Author Interview with Chris James of ‘The O.D.’



Today I’d had the opportunity to talk shop with the author Chris James about his book ‘The O.D.’.   Chris let’s start today’s interview by a quick drive-by of the basic plot of your book.
The O.D. is about the threats and perils that face everyone on the planet – over-population, climate change, water shortages – and what can be done to avert them. The action takes place ten or twenty years from now, by which point the Earth will have reached its tipping point.

Where did the underlying ideas for this book develop?
I got the idea after a lifetime of worry about the direction human beings are taking the planet. It seems like a problem with no solution in the reality of today, so I’ve made one of for the possibility of tomorrow.
By addressing this possibility did you also feel the need to include strong thematic elements into your books?
Whatever it takes to get my ideas to a wider audience I will employ.

Did you also do any research to support your ideas?
Yes, lots. And where the research wasn’t available, I made it up.

Did you also try and put your personal experiences into the book?
Yes. I spent years working for environmental pressure groups like Friends of the Earth and Greenpeace. I also spent three years living in Dubrovnik, which features in the book.

How did the characters come to you?
They came from a combination of real and imagined personalities and physiques.

Did you have trouble saying goodbye to any characters?
Yes, I would have liked to have stayed with the hero, Lonnie Pilot, and his wife, Macushla, but it was time for the book to end.

Is there any character in your book would want to take out for a beer?
I’d like to spend an afternoon speaking with Forrest Vaalon, Lonnie Pilot’s aged mentor.

Do you ever dream about your characters?
I did when I was still writing the book, and I’d have to write down the action before I forgot it.

Now that this project has been completed, have you started working on another book?
Another ‘environmental’ fictional story, but under a pseudonym.

Good luck with your new work. Did it take you a long time to write this book.
Yes. 27 years.
Wow, that is a long time. Your relationship with the book must have changed since it took such a long period of time to completed. What did you find the most rewarding thing about writing this book?
The wide variety of reviews I have received – many supportive of the content, some not so. It seems to have divided opinion, which falls in line completely with how I see people. Some are flagrant, blind polluters, whilst others actually care about the world to come.

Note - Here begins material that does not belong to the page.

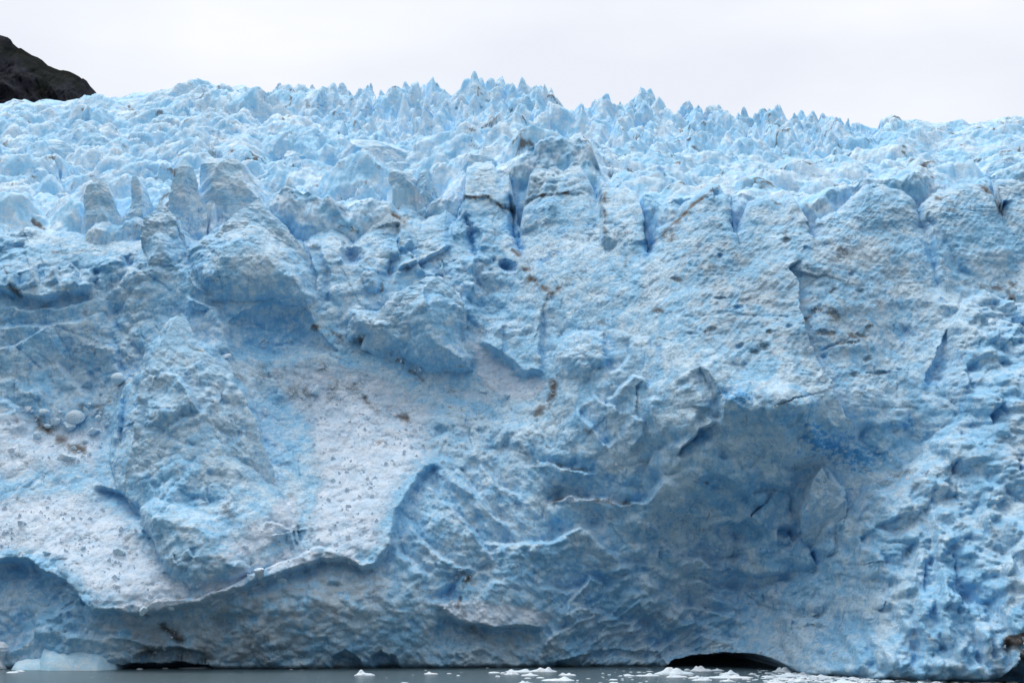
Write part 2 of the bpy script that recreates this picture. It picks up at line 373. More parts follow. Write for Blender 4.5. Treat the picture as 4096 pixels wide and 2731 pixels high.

How did you feel when you got your first book review?
It was a heart-stopping moment. It feels great to get a 4 or 5-star review. My average on US Amazon is 4.0 stars and on UK Amazon it’s 4.4 stars.

How do you go about the editing process? Do you do a large amount of editing the books yourself?
Mostly myself – reading and re-reading. Then sending out to a literary consultant and friends.
Do you have any tips for self-publishing for other authors?
Just do it.
It can be as simple as that.  Are you primarily employed as a writer?
I’m a writer and an artist, which allows me to write visually.

That’s a really great description of being an artist. What techniques do you use for writing?
I like to write with a laptop in bed between 7 and 9am.

Did you design your own cover as you are an artist?
A friend in advertising created the initial image on computer and then I doctored it on mine.

What are your feelings about the future of reading?
People seem to have less and less time to read – especially the young – so I can only hope that reading is ‘rediscovered’.

What are your favourite authors, and do you believe that they have influenced your writing style?
Herman Melville, John Le Carre, Doctor Seuss. I don’t think they have influenced my writing style.

What are you currently reading?
The Ghosts of Everest

What was your favourite book as a child?
Uncle Wiggily

Who is your favourite literary character?
Moby Dick
And now my favourite section of the interview, the random question round. Answer as quickly as you can:

What is your favourite quote?
‘It is better to know nothing than to know what ain’t so.’

If you could breed two animals together to defy the laws of nature what new animal would you create?
I’d breed a human with a panda so as to reduce the rate of population growth.

If you could steal one thing without consequence what would it be?
A kiss

Which are cooler? Dinosaurs or Dragons?
What’s the most unusual name you’ve ever come across?
Julius Stravenue (the name of a street in Tucson)


That is different.  Chris, I’d like to thank you again for your generosity spending time with me today, and I’d like to wish you the best of luck with ‘The O.D.’.